Shortly after the woman had disappeared, intermittent fights broke out amongst the street dwellers on the square. One group chased another onto a higher path, which in the late summer evening light, resembled some kind of snaking, human murmuration. I had the feeling these people spending their days and nights together are neither friends nor enemies, merely lumped together by shared circumstances until forced to move on. One moment they could be offering a cigarette in a touching moment of human kindness, the next getting a slap in the face from the same person.

These were certainly the most bizarre scenes I have witnessed in my time here, all taking place 7pm on a Wednesday night.

*I know I’m likely to be pulled up for taking, let alone publishing, the picture of the naked flaneur.
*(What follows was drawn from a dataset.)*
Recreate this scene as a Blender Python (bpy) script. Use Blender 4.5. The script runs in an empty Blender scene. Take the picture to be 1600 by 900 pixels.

In my defence, I believe from given viewpoint, less of her body is on display than had she been wearing a swim-suit on the beach. Of course, that doesn’t make it acceptable to take a picture of a woman without her permission, but she was walking through the city naked, creating pretty exceptional circumstances. She cannot be identified from this angle and she was displaying the most intimate parts of her body to all and sundry. I am not the only person who was taking pictures (again, this doesn’t make it right), but I believe I probably took the most ‘delicate’ picture of the scene of those who snapped her.